begin

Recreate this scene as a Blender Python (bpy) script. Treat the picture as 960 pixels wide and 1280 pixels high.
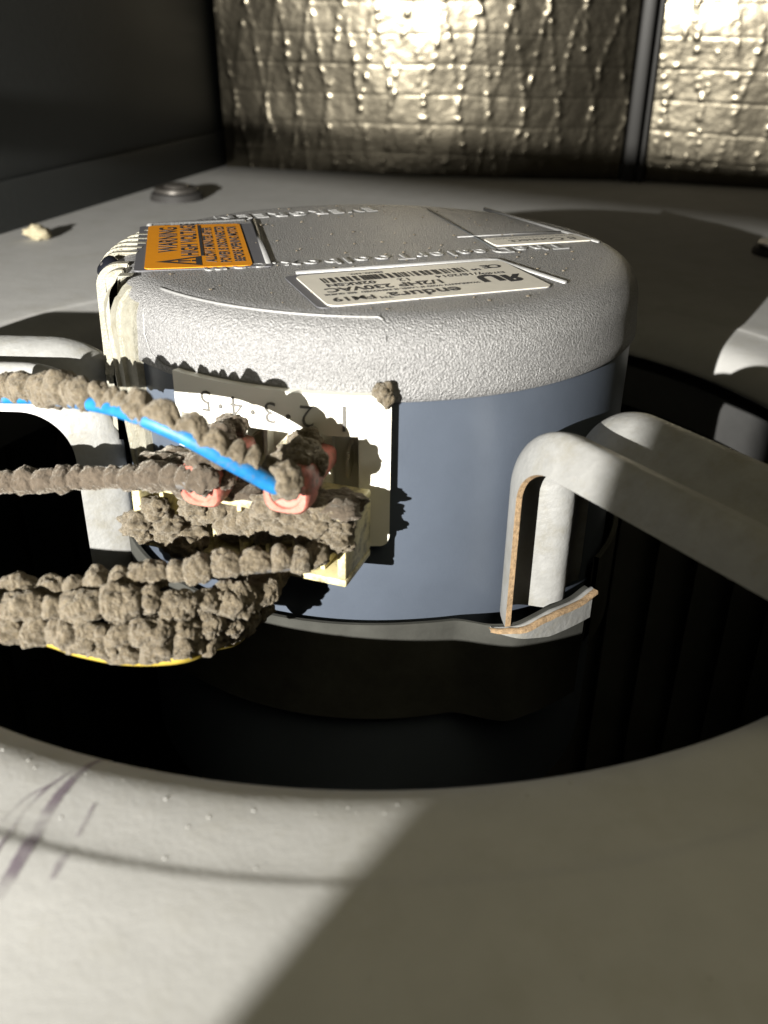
import bpy, bmesh, math, random
import numpy as np
from mathutils import Vector, Matrix, noise
random.seed(7)
rng = np.random.default_rng(7)
scene = bpy.context.scene
for o in list(bpy.data.objects): bpy.data.objects.remove(o)
R_ = math.radians
PI = math.pi

# ------------------------------------------------------------------ camera
cam = bpy.data.cameras.new('camera'); camo = bpy.data.objects.new('camera', cam)
scene.collection.objects.link(camo); scene.camera = camo
CAM = Vector((-.0043, -.253, .108)); PITCH, YAW, ROLL, FPX = .489, .0315, .013, 1164.4
fw = Vector((math.sin(YAW)*math.cos(PITCH), math.cos(YAW)*math.cos(PITCH), -math.sin(PITCH)))
rt = fw.cross(Vector((0, 0, 1))).normalized(); up = rt.cross(fw)
r2 = rt*math.cos(ROLL)+up*math.sin(ROLL); u2 = -rt*math.sin(ROLL)+up*math.cos(ROLL)
m3 = Matrix((r2, u2, -fw)).transposed()
camo.matrix_world = Matrix.Translation(CAM) @ m3.to_4x4()
cam.sensor_fit = 'VERTICAL'; cam.sensor_height = 36; cam.sensor_width = 27
cam.lens = FPX*36/1280
cam.clip_start = .01; cam.clip_end = 20
cam.dof.use_dof = True; cam.dof.focus_distance = .235; cam.dof.aperture_fstop = 18

# ------------------------------------------------------------------ world and lamps
w = bpy.data.worlds.new('World'); scene.world = w; w.use_nodes = True
w.node_tree.nodes['Background'].inputs[0].default_value = (.9, .85, .7, 1)
w.node_tree.nodes['Background'].inputs[1].default_value = .012
def aim(o, target):
    o.rotation_euler = (Vector(target)-o.location).to_track_quat('-Z', 'Y').to_euler()
KEY = Vector((-.342, -.66, .184))
k = bpy.data.lights.new('flashlight_beam', 'SPOT'); k.energy = 100; k.color = (1, .97, .91)
k.spot_size = R_(46); k.spot_blend = 1.0; k.shadow_soft_size = .0028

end

_REQUIREMENTS_
Look at the listing and set down only the lines from its start through the line with "PI = math.pi", word for word and without pictures.

_EXERCISE SOLUTION_
Recreate this scene as a Blender Python (bpy) script. Treat the picture as 960 pixels wide and 1280 pixels high.
import bpy, bmesh, math, random
import numpy as np
from mathutils import Vector, Matrix, noise
random.seed(7)
rng = np.random.default_rng(7)
scene = bpy.context.scene
for o in list(bpy.data.objects): bpy.data.objects.remove(o)
R_ = math.radians
PI = math.pi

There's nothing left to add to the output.